Weil du der platonschen Idee deines Textes nicht gerecht wirst? Ja, das kenne ich. Aber ich bin dann nicht unzufrieden. Für mich gibt es immer nur Elemente, bestimmte Szenerien oder Beschreibungen, die ich nicht so hinbekomme, wie ich es gerne hätte. Am Ende bin ich mit dem Gesamttext aber zufrieden, sonst würde ich ihn nicht zur Veröffentlichung weggeben.

Ja, natürlich. Aber zufrieden und begeistert sind ja zwei verschiedene Sachen. Ich weiß ja auch genau, dass diese Idee eines Textes eigentlich Quatsch ist, oder besser gesagt: Keinen Wert hat, so lange ich sie nicht umsetze. Trotzdem ist es gemein zu wissen, dass es auch schon mal besser war, und man es einfach nicht transportiert bekommt.

Ich bin durchaus auch mal begeistert von meiner Arbeit. Das macht es ja so schwer, dann die Ablehnung zu ertragen: man selbst findet es gut, die Agentur findet es gut – aber die Verlage winken ab. Du aber machst trotz allem ja weiter. Du schreibst. Wenn dir die Motivation mal schwindet – wie bekommst du sie zurück?

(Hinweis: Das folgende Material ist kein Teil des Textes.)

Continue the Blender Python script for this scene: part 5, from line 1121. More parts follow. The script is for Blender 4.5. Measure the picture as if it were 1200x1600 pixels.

Du hast es gerade selbst schon gesagt: Ich mache weiter. Ganz einfach. Irgendwann kommt eine tolle Passage, ein toller Satz und dann geht es wieder.

So einfach? Dir geht nie die Munition aus?

Irgendwas braut bei mir immer rum – irgendwas geht immer. Ist tatsächlich so. Ich setze mich jeden Tag an mindestens einen Text.

Um es mit Nicolas Cage in „The Rock“ zu sagen: „Keine Panik, am liebsten arbeite ich unter Druck.“

Oh ja, Deadlines sind sehr inspirierend.

Und die Flinte stets geladen.

Richtig. Man weiß ja nicht, wann einem was zum Abschuss davor läuft.

 

Hinweis: Jan Fischer ist Autor und Mitgründer von Zebrabutter.